Une librairie à Paris : cession bloquée à cause d’un oubli
À l’inverse, dans un quartier du 11e arrondissement, une libraire vend son fonds de commerce à un jeune entrepreneur.
Persuadée d’avoir tout bien fait, elle se contente d’une information orale informelle à ses deux salariées, sans preuve écrite.
Mais après la signature, l’une des salariées conteste : elle affirme ne pas avoir été informée à temps.
Faute de preuve, le tribunal estime que la procédure est irrégulière.
Résultat : le versement est gelé, les délais s’allongent, et le repreneur est forcé de suspendre son ouverture.
🔴 Conséquence directe : perte de chiffre d’affaires, conflit juridique, tension sociale durable.
📌 Moralité : mieux vaut un formalisme rigoureux qu’un conflit évitable.
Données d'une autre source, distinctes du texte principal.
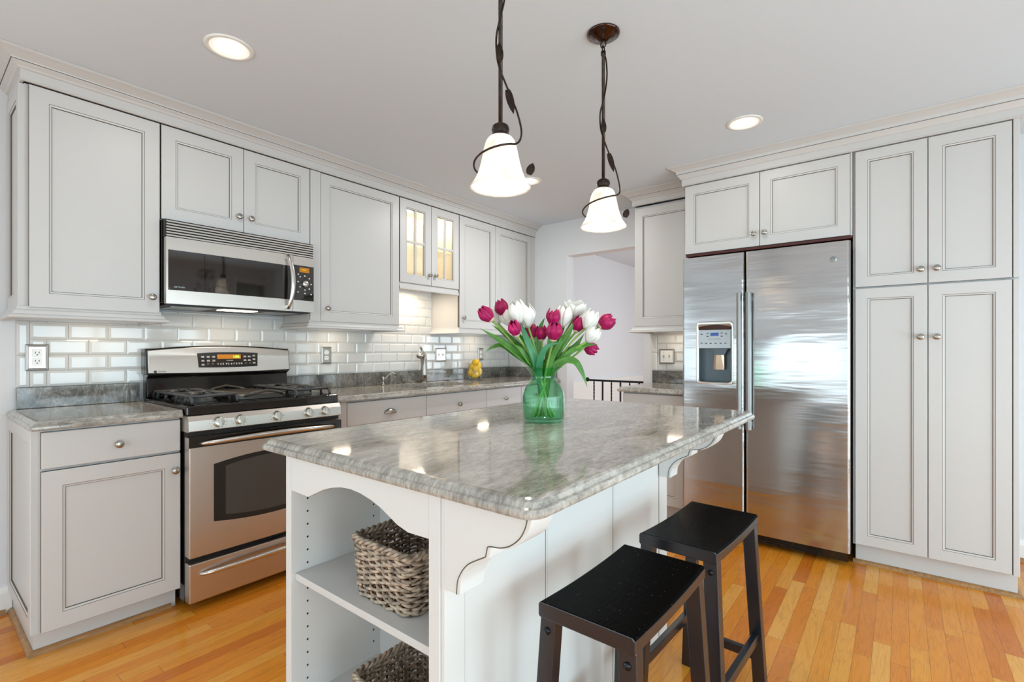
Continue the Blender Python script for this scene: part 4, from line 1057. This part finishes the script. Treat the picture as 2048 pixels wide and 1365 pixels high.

L’information n’est pas qu’une formalité, c’est une sécurité juridique.
Bonnes pratiques pour informer sans stress
Respecter l’obligation d’information ne signifie pas surcharger votre emploi du temps ni multiplier les démarches complexes.
Quelques bonnes pratiques suffisent à sécuriser juridiquement votre cession et à préserver le climat social.
Utilisez un modèle écrit, clair et traçable
Préparez un document standardisé mentionnant l’intention de vendre, la possibilité de présenter une offre, ainsi que les délais.
Vous pouvez le remettre :
Par courrier recommandé avec AR
En main propre contre récépissé
Par e-mail avec confirmation de lecture
🧠 Astuce : conservez une copie signée ou horodatée dans votre dossier de cession de fonds de commerce à enregistrer pour prouver la date certaine.
Privilégiez la transparence sans entrer dans les détails confidentiels
Vous n’avez pas à dévoiler l’identité de l’acheteur ni les conditions du contrat.
En revanche, soyez clair sur le calendrier et les droits des salariés, pour éviter les malentendus.
Une réunion collective peut être un bon moyen de montrer votre respect de la loi, tout en rassurant vos équipes sur la continuité du projet.
Faites-vous accompagner par un avocat
Un avocat spécialisé saura vous aider à :
Rédiger les bons documents
Respecter les délais sans stress
Gérer les cas particuliers (renonciation des salariés, exceptions légales)
🎯 Pourquoi c’est crucial : en cas de litige, c’est la traçabilité et le sérieux de la procédure qui feront la différence devant un juge.

Conclusion
Informer ses salariés lors d’une cession de fonds de commerce n’est pas une formalité secondaire.
C’est une obligation légale claire, assortie de délais stricts et de conséquences potentiellement coûteuses en cas d’oubli.
Mieux vaut anticiper, formaliser proprement et documenter chaque étape pour éviter les litiges.
Cette obligation, bien gérée, peut même renforcer la confiance des équipes et faciliter la reprise.
En choisissant les bons outils, les bons conseils et un accompagnement adapté, vous sécurisez votre opération et apaisez le climat social.